The Entrepreneur’s Journey

How Journaling Can Help You Boost Productivity and Performance

Everything happens so fast when you’re busy working that brilliant ideas could slip your mind. One day, you’re toying with a new business strategy. The next day, you can’t remember every detail of it.

What if that simple idea could propel your business to success? Imagine the gains you have lost just because you didn’t jot down your thoughts on a piece of paper.

There’s a reason why our grade school teachers taught us to keep a journal. Of course, those days when a journal is for your campus crushes and summer outings are gone. As a professional or a business owner, your journal is now a tool for success. It helps in organizing and recording ideas, tasks, and events so that you have something to go back to.

Journaling can also practice self-discipline and increase productivity. In fact, Harvard Business School reported that dedicating 15 minutes to reflect after a full day of work can improve performance and bring positive impacts on one’s professional success.

Another study strengthened this finding when it discovered that employees who keep a journal perform better than those who spend their full office hours for work-based tasks only.

Keeping the habit of writing and reviewing your journal does not always have to be done individually. You can work with your accountability group so that you have many minds to reflect and assess your actions, goals, and decisions.

5 Benefits of Journaling:

You don’t need to be a good writer to benefit from journaling, because having a journal is not about writing. It is about the process. Check out the wonders you can enjoy when you take a few minutes to jot those ideas down.

1. It clears your mind.

Carrying those 20 new ideas to implement and 20 tasks to do for the day can be a burden. With a journal, you can free your mind with this baggage without worrying about forgetting them. It allows you to focus on more urgent and important things, which can help increase your efficiency and productivity.

2. It organizes your thoughts and allows them to grow.

Ideas become much clearer and faster to figure out when they are visual. When ideas are written down on a piece of paper, it’s easier sort things out, connect the dots, and see opportunities to develop concepts. It’s like planting. When you jot down your ideas, you are planting seeds of thought and letting it grow into a well-rounded plan.

3. It lets you spot bad ideas.

A great journal does not only contain brilliant ideas. It should also help you identify the bad ones so that you can avoid wasting time and energy on them.

Jotting down and reviewing bad ideas can also give birth to good ideas as you think of solutions and improvements to them.

4. It makes tracking and reviewing of actions easy and efficient.

When things go right (or wrong), there’s no pain in going back to things. You can check your journal to look at the actions you have taken. Here, you will know what strategies to recycle and what to avoid.

Keeping a journal also lets you track your progress. Are you accomplishing your goals? Or are you losing track? What went wrong?

5. It makes you more disciplined and productive.

Writing down your goals is the first step to achieving them. Your journal can serve as your reminder that you have things to work on and accomplish. Reading your entries can inspire you to work on your goals.

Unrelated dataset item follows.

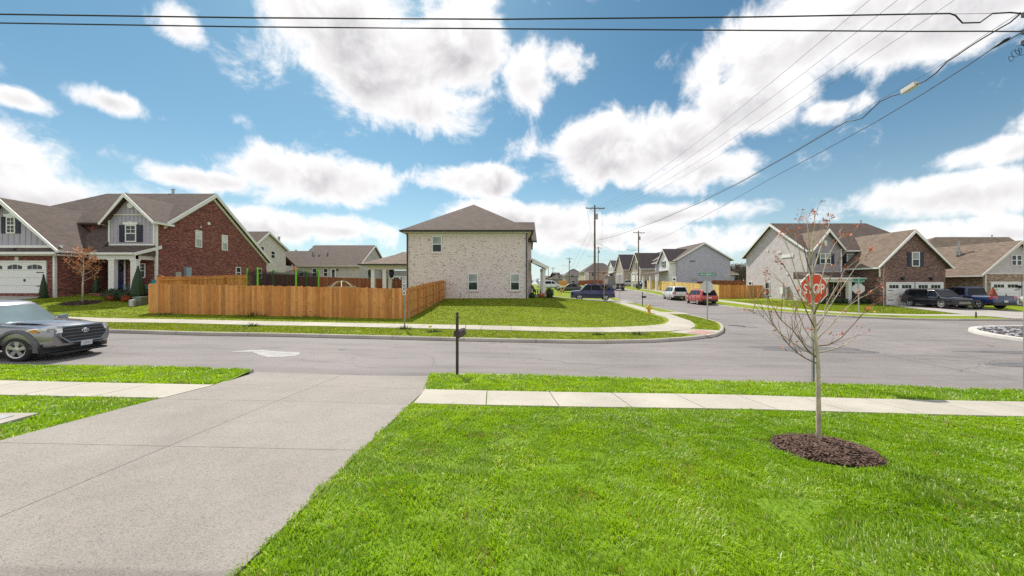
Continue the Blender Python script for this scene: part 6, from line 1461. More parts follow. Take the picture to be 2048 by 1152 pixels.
car('parked_car', 'black hatchback-style SUV stopped far down the side street', cpx(1238, 78), R(80), (.016, .016, .02), 'suv', 4.6, 1.85, 1.68)
car('parked_car', 'white van parked far left of the side street beside the porch', cpx(1099, 78, .14), R(8), (.68, .70, .72), 'van', 5.1, 1.98, 1.78)
car('parked_car', 'dark sedan half hidden behind the navy SUV', cpx(1142, 62, .14), R(170), (.03, .032, .036), 'sedan', 4.8, 1.85, 1.48)
car('parked_car', 'silver-blue SUV in a driveway beyond the second pole', cpx(1258, 104, .3), R(150), (.42, .46, .52), 'suv', 4.7, 1.9, 1.7)
car('parked_car', 'blue SUV behind the end of the yellow fence', cpx(1289, 84, .15), R(185), (.02, .07, .17), 'suv', 4.6, 1.9, 1.75)
car('parked_car', 'black-blue crossover with chrome grille in the driveway of the brown brick house', on(38.0, 33.2, .15), R(-93), (.006, .006, .014), 'suv', 4.5, 1.9, 1.62, .37, spokes=7)
car('pickup_truck', 'navy pickup truck backed behind the black crossover', on(40.4, 33.0, .15), R(88), (.012, .024, .085), 'pickup', 5.6, 2.0, 1.86, .40)
car('parked_car', 'white car nose at the right frame edge before the tan house', on(48.6, 32.6, .15), R(90), (.66, .66, .66), 'suv', 4.7, 1.9, 1.7)
# ------------------------------------------------------------------ signs and small street furniture
def text_part(txt, w, h, mat, parent, x, y, z, rz=0, name='lettering', bold=.0, th=.002):
    cu = bpy.data.curves.new('t', 'FONT'); cu.body = txt; cu.align_x = 'CENTER'; cu.align_y = 'CENTER'; cu.extrude = 0; cu.offset = bold; cu.fill_mode = 'FRONT'
    tmp = bpy.data.objects.new('t', cu); COL.objects.link(tmp)
    dg = bpy.context.evaluated_depsgraph_get(); dg.update()
    me = bpy.data.meshes.new_from_object(tmp.evaluated_get(dg)); bpy.data.objects.remove(tmp, do_unlink=True); bpy.data.curves.remove(cu)
    co = np.empty(len(me.vertices) * 3); me.vertices.foreach_get('co', co); co = co.reshape(-1, 3)
    lo, hi = co.min(0), co.max(0); s = hi - lo; c = (hi + lo) / 2
    out = np.zeros_like(co); out[:, 0] = (co[:, 0] - c[0]) * w / s[0]; out[:, 2] = (co[:, 1] - c[1]) * h / s[1]
    me.vertices.foreach_set('co', out.ravel()); me.materials.clear(); me.materials.append(mat); me.update(); me.name = name
    o = link(name, me, parent); o.location = (x, y, z); o.rotation_euler = (0, 0, rz)
    return o
def octo(r): return [(r * math.cos(R(22.5 + 45 * i)), r * math.sin(R(22.5 + 45 * i))) for i in range(8)]
M['stopred'] = pm('sign_red', (.68, .045, .016), .4, .08, 20)
M['signwhite'] = pm('sign_white', (.80, .80, .80), .4, .04)
M['signgreen'] = pm('sign_green', (.008, .22, .12), .4, .1)
M['signback'] = pm('sign_back_aluminium', (.55, .56, .56), .45, .06, 5, metal=.3)
M['signblack'] = pm('sign_black', (.015, .015, .015), .5, .1)
def post(root, h, w=.05, mat=None):
    m = MB()
    for a in (-1, 1): m.box(a * w - .006, a * w + .006, .0, .035, -.3, h)
    m.box(-w, w, .03, .036, -.3, h); return m.build('post', mat or M['galv'], root)
def stop_sign(label, px, Y, rz, top_py, names=None, size=.75, group='stop signs at the crossing'):
    x = XP(px, Y); g = gl(x, Y); root = thing('stop_sign', label, 'stop sign', (x, Y, g), rz, group)
    zc = ZP(top_py, Y) - g - size / 2; r = size / 2 / math.cos(R(22.5))
    post(root, zc + size / 2 + (-.02 if not names else .52), .028)
    V = [(a, zc + b) for a, b in octo(r)]
    pl = MB().prism(V, 'y', -.004, -.001).build('sign_plate', M['signback'], root)
    MB().prism(V, 'y', -.008, -.0042).build('white_border', M['signwhite'], pl)
    MB().prism([(a, zc + b) for a, b in octo(r * .935)], 'y', -.010, -.0082).build('red_face', M['stopred'], pl)
    text_part('STOP', size * .78, size * .34, M['signwhite'], pl, 0, -.0115, zc, bold=.012)
    if names:
        for (txt, w, dz, ang) in names:
            b = MB().box(-w / 2, w / 2, -.004, .004, -.09, .09).build('street_name_blade', M['signgreen'], root); b.location = (0, .015, zc + size / 2 + dz); b.rotation_euler = (0, 0, ang - rz)
            if txt:
                text_part(txt, w * .86, .105, M['signwhite'], b, 0, -.0055, 0, bold=.008); text_part(txt, w * .86, .105, M['signwhite'], b, 0, .0055, 0, math.pi, bold=.008)
    return root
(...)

Moreover, keeping a journal requires commitment and dedication, which can teach you to be more disciplined.

When and How to Do the Review

So, how do you make and review a journal?

Here are fast tips to help you get started:

  • Pick your method you are comfortable with. Do you want a paper notebook or a digital app?
  • Choose a timing that works for you. It can be in the morning, after work or before you sleep.
  • Set at least 15 to 30 minutes to write down your ideas, plans, goals, and anything you want to record.
  • Always write the date before you start.
  • Every end of the week, go back to what you have written. Ask yourself why these are important to you and where you are right now in achieving your goals. 
  • After a month or two, compare your first three entries with your last three. Is there progress?
  • Practice and make it a habit.
  • Want to insure you have this as a daily practice? Create an accountability group that will inspire you to journal everyday.

Journaling with Your Accountability Group Will Help You Keep the Habit

Doing things with the people who share the similar goals and objectives gives you enough motivation. The same thing goes with keeping a journal. When you keep a journal with your accountability group and review your actions with them, it’s easier to maintain the habit as you support and encourage each other.

With that said, let us leave you with these two questions:

  1. What are the things that you have done today?
  2. Have you started writing them down?